The battle against encryption, at least for authorities, is huge. Steganographic programs are freely available over the Internet for downloading from sites such as Steganographic Software (http://members.tripod.com/steganography/stego/software.html). Pretty Good Privacy's home page (http://www.pgp.com) received thousands of hits each day. The program has been downloaded countless times and is available world-wide at no cost. Much of the software available over the Internet for encrypting messages or to piggyback messages onto graphics or other data files is, in fact, free.
But does this mean that the encryption tools freely available over the Internet probably aided the terrorists who attacked the US on Sept. 11?
Some have suggested as much. Marc Enger, formerly with the US Air Force's Air Intelligence Agency, informed news media after the attacks that bin Laden had relied on steganography to transmit messages to his associates throughout the world. The US' NSA, a top-secret agency devoted to ferreting out information from possible foes of the US, has reportedly been following bin Laden's use of steganography for the past five years.
In the US, this news prompted Republican Senator Judd Gregg, in the wake of the Sept. 11 attacks, to propose that software developers should be forced in the future to provide authorities with keys to encryption programs that they create.

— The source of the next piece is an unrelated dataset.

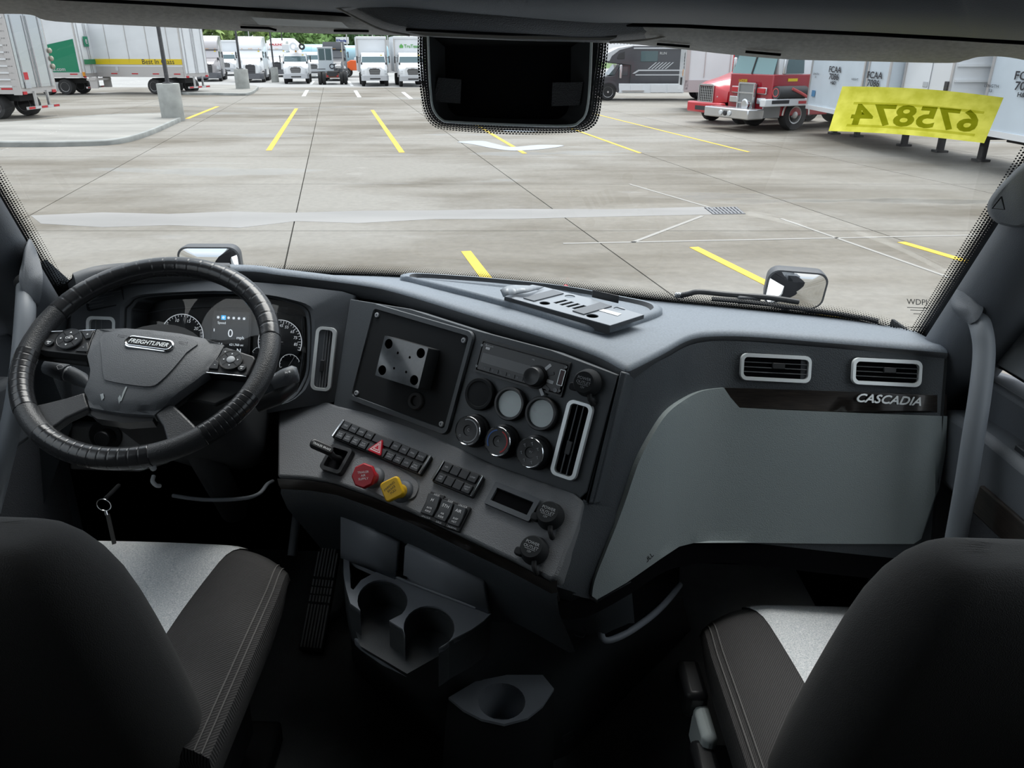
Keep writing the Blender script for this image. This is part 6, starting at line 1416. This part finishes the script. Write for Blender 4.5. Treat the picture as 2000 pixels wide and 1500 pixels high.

But others are quick to point out that terrorist activities were born far before the use of the Internet became popular. Yet others have argued that bin Laden has reportedly relied not only on publicly available encryption tools but also ones created by Eastern European programmers whose software is not readily available. So even if laws forced legitimate software authors to release "cracking" codes to authorities, developers in certain locations could circumvent or ignore the laws.
O'Keefe, for one, bristles at the idea that encryption tools should be made illegal or that their cryptographic secrets be exposed to authorities.
"I don't think we want to be allowing terrorists to infringe on our civil liberties," he said. "Governments shouldn't have a right to eavesdrop on what we say unless there's a reason for it."
Some point out that encryption technologies help the authorities as well as the criminals. If the technologies were compromised -- if keys to encrypted messages and piggybacked graphics were made penetrable -- then electronic surveillance measures from governments and other legitimate authorities could be under attack from criminals as well.
"Any US crackdown on personal telecommunications privacy might unwittingly hamper foreign resistance to the sort of totalitarian regimes that tend to sponsor terrorism in the first place," argues Washington Post technology expert Jon Ippolito.
Nevertheless, the actions and words of US officials in the wake of the terrorist attacks make it clear that the task of cracking data encryption methods will play an increasingly important role in efforts to thwart future tragedies. The purported use of steganography by bin Laden and associates will mean that, in the future, the electronic surveillance net will have to be case wider to include all types of data, not just e-mail.